The net enrolment rate for children between five and nine years and six and 10 years has improved from 42 percent to 50 percent and 51 percent to 61 percent respectively, Aziz said while addressing the first ever convocation of the Foundation University here. He said illiterate nations could not make progress. He said education enhances human capabilities, creates opportunities for individual progress and social mobility.

According to Aziz the most critical difference between the rich and poor nations today is the level of education and the quality of human resource. He congratulated the graduates and praised those who had won distinction for their outstanding performance. “We must build up an education system based on clear objectives reflecting a healthy balance between academic pursuits and extra-curricular activities, natural and social sciences and technical skills and the liberal arts.”
Posted by:Fred

#5  even as late as my youth Catholics were told not to read the Bible themselves, but to have it read to them at Church, so they would not misunderstand it.
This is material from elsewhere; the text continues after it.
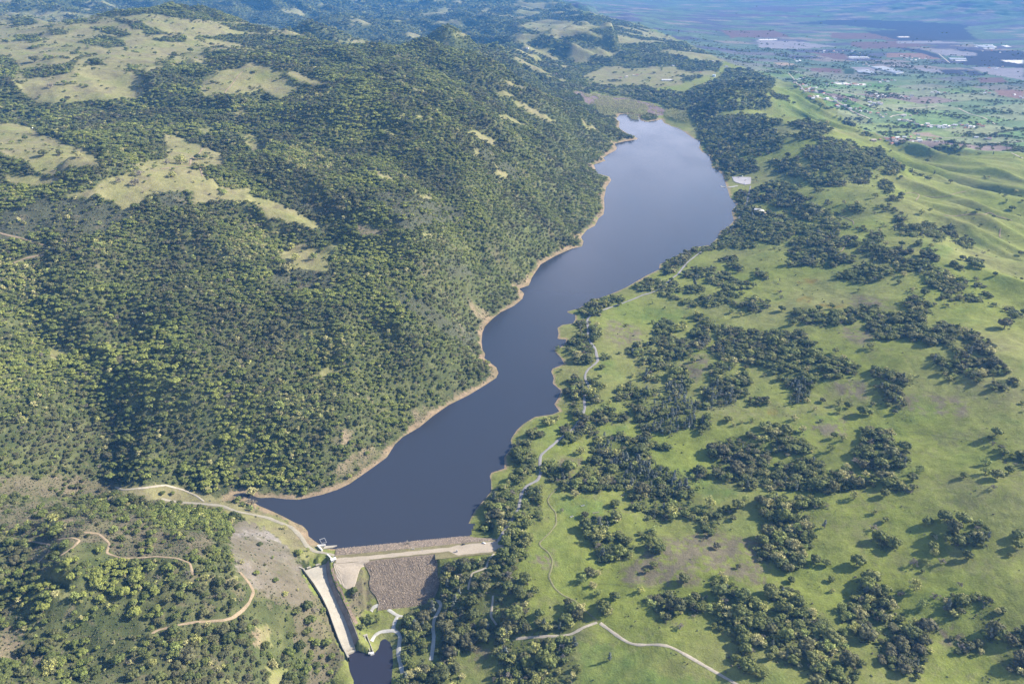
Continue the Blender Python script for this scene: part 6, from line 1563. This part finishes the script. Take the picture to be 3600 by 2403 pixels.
# ---------------------------------------------------------------- structures at the dam
def house(kind, loc, rz, w, d, h, wall_m, roof_m, label, cat, group=None, chimney=False, hip=0.0):
    r_ = root(kind, loc, rz, label, cat, group)
    bm = bmesh.new(); bm_box(bm, (0, 0, h / 2 - .5), (w, d, h + 1)); link('wall', bm, wall_m, r_)
    bm = bmesh.new(); rh = d * 0.28; e = 0.5
    v = [bm.verts.new(q) for q in ((-w / 2 - e, -d / 2 - e, h), (w / 2 + e, -d / 2 - e, h), (w / 2 + e, d / 2 + e, h), (-w / 2 - e, d / 2 + e, h), (-w / 2 - e + hip, 0, h + rh), (w / 2 + e - hip, 0, h + rh))]
    for f in ((0, 1, 5, 4), (2, 3, 4, 5), (1, 2, 5), (3, 0, 4), (3, 2, 1, 0)): bm.faces.new([v[i] for i in f])
    ro = link('roof', bm, roof_m, r_)
    bm = bmesh.new(); bm_box(bm, (0.15 * w, -d / 2 - .03, 1.05), (1.0, 0.1, 2.1)); link('door', bm, M_grey, r_)
    for sx in (-0.28, 0.36):
        bm = bmesh.new(); bm_box(bm, (sx * w, -d / 2 - .03, h * .58), (w * .14, 0.1, 1.1)); link('window', bm, M_glass, r_)
    if chimney:
        bm = bmesh.new(); bm_box(bm, (w * .25, d * .1, h + rh * .8), (.9, .9, 1.8)); link('chimney', bm, M_grey, ro)
    return r_
p = at('T5:488,340')
house('control_house', p, 0.5, 6.0, 4.2, 3.2, M_white, speckle_mat('pale_roof', (0.70, 0.69, 0.68), 0.08, 0.8, 0.2), 'small white control house at the top of the spillway wall', 'building')
a_, b_ = np.array(at('T5:428,286')), np.array(at('T5:470,325'))
r_ = root('retaining_wall', tuple((a_ + b_) / 2), math.atan2(*(b_ - a_)[1::-1]), 'low white concrete wall leading up to the small control house', 'wall')
bm = bmesh.new(); bm_box(bm, (0, 0, 0.6), (float(np.linalg.norm((b_ - a_)[:2])), 1.3, 2.6)); link('wall', bm, M_conc, r_)
bm = bmesh.new(); bm_box(bm, (0, 0, 1.98), (float(np.linalg.norm((b_ - a_)[:2])) + .4, 1.7, .16)); link('coping', bm, M_white, r_)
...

Absolutely correct, My wife is catholic, and has NEVER read the bible, the church tells her what it says. (Yeah right, squelch lerning at the source.)
Posted by: Redneck Jim   2007-07-03 17:18  

#4  It wasn't that only clerics could read, Glenmore. There were lots of lovely, illuminated Book of Days in the High Middle Ages for ladies to read in the solarium when they tired of embroidery. It's just that only clerics were systematically taught to read and write... with middling success. There *are* problems with reading scripture literature without context -- that's how Spinoza passed straight through Judaism to atheism without noticing that he missed the turn off. ;-) Part of the problem with the jihadis is that they cleave to the Koran and the most rigid, humanity-rejecting threads of Islam while ignoring the more liberal historical threads. Granted, so has the general thrust of Islam, but still.
Posted by: trailing wife   2007-07-03 09:58  

#3  READING the Koran gains nothing. But the ability to read the Koran means one is also able to read the newspaper or 'Satanic Verses', etc. Literacy doesn't make a person think and learn, but it does enable one to do so. That's why most of the American South forbade teaching slaves to read prior to the Civil War. IIRC, in the Middle Ages only the clerics could read, and they liked it that way - even as late as my youth Catholics were told not to read the Bible themselves, but to have it read to them at Church, so they would not misunderstand it.
Posted by: Glenmore   2007-07-03 08:40  

#2  That it tends to set people free is an unintended consequence.
Possibly, but OTHO, I'm not sure being able to read the k'or'an' will enlighten pakistanis; problem of islam is at its source, and reading the ko'r'an is looking straight at this source.
Posted by: anonymous5089   2007-07-03 07:51  

#1  Education for literacy has historically been about developing the ability to read the holy books - here the Bible, there the Koran. That it tends to set people free is an unintended consequence.